The evening opens with a brand new composition, Maria’s City by Zoltan Almashi, dedicated to commemorating the destruction of Mariupol: a lament for strings that slowly dies away. A chamber cantata by Oleh Kyva will be performed with mezzo-soprano Nataliia Kukhar. The experienced film composer shows himself in the stylistic synthesis of this music.

Though naturally unequal, all of the Ukrainian works are grounded in a love of melody. In an “Ikrainian Poem” (1997) for violin and orchestra by Yevgen Stankowitsch, Andrii Murza, a Ukrainian violinist from the Düsseldorf Symphony Orchestra, appears as a soloist.
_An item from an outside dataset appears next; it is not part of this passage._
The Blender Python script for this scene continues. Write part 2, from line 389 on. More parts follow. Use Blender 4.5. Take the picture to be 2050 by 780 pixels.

The composer has a famous teacher: Borys Liatoschynskyi. This late romantic comes from the Russian Empire and is considered the father of Ukrainian orchestral music. Listening again to his symphonic poem “Grazyna” about a story from the Middle Ages in Lithuania, recently performed in Berlin by the two youth orchestras of the Ukraine and Germany, confirms his characteristic sound. The eerily murmuring movement of the violas pierces the memory before the melody of the title heroine.

What Oksana Lyniv has already achieved with her orchestra is demonstrated by the guest selection of mature musicians with Dvorák’s symphony “From the New World”. An exceptional interpretation of flexible tempi, inspired concentration and amazing technique. The frenetic applause reaches exuberant proportions. Finally, the hall light is used to make it clear that the long evening is over.